Photoshop Express – It’s about time
Mar2
After graduating from college and losing my cheap student software licensing privileges Photoshop fell out of favor with me. I tried GIMP for a while (GNU Image Manipulation Program) which is essentially a Photoshop clone, but the controls are slightly awkward. I also have found for the most part both Photoshop CS2 and GIMP 2.4 to be very feature rich and far to complicated for basic photo editing and processing.
Photoshop finally announced their online Photo Editing suite called Photoshop Express. The answer to the layman’s photo editing needs. While the online factor is cool – I think the most important thing is you can get your photos back when you are done with them. Photoshop Express could have just as easily been a desktop install, but that is not the way of the software world these days.
Photoshop Express is still in Beta, but it is available to everybody and you should definitely try it out and see if it is right for you.

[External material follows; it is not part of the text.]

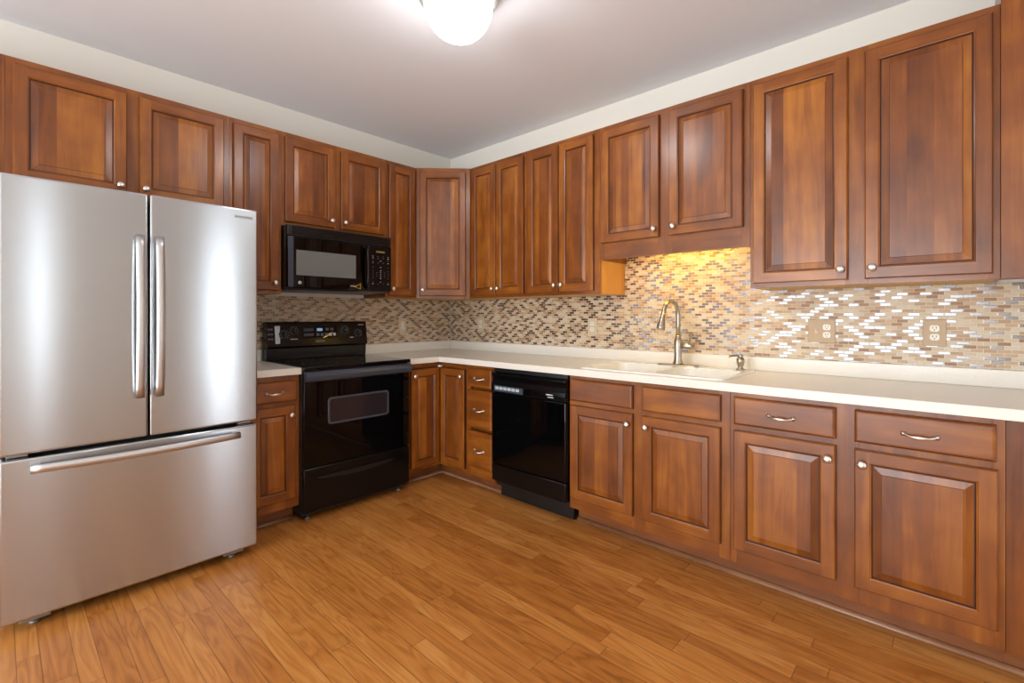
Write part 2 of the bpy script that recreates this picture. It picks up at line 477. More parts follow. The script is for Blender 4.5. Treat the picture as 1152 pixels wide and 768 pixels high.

First thing I noticed was the 2GBs of free storage, not bad – but with 7 megapixel cameras being the norm this will fill up fast if you use the service regularly.
However, the 2GBs free is probably just a way to bait you into purchasing a larger ‘digital locker’ to keep all your photos in. A not half bad idea considering then your photos are safe (or safer anyway) from a hardware catastrophe at a reputable location.
Another interesting features – it allows you to login into other Web 2.0 worlds where you may have pictures stored and edit them directly. Currently you can edit pictures from Facebook, Picasa and Photobucket – so you can essentially grow your storage capacity by using external sites that integrate with Photoshop Express.
All the photo editing options are extremely easy to understand and show you 7 ranges for each effect and allow you preview each interval within that range in real time. Good enough! Some of the coolest editing features are the ‘Pop Color’, which allows you to create a grayscale image except for one color you isolate and the ‘Exposure’ which lets you quickly fine tune the exposure of your photograph.
There are also some standard Social Networking elements that all web 2.0 sites require. In this case you can share and browse Galleries. Essentially albums you have uploaded and selected as public. Hopefully – if you don’t select them to be public they are in fact private. (Facebook I’m looking in your general direction….).
The biggest advantage I see is all the processing is on their end, as long as you have a high-speed Internet connection, the age of your computer shouldn’t really affect performance, unlike installing the full blown Photoshop.
For now, I think it is a pretty good tool and so far it is free. I will continue to use it until I forget about it, which always seems to happen.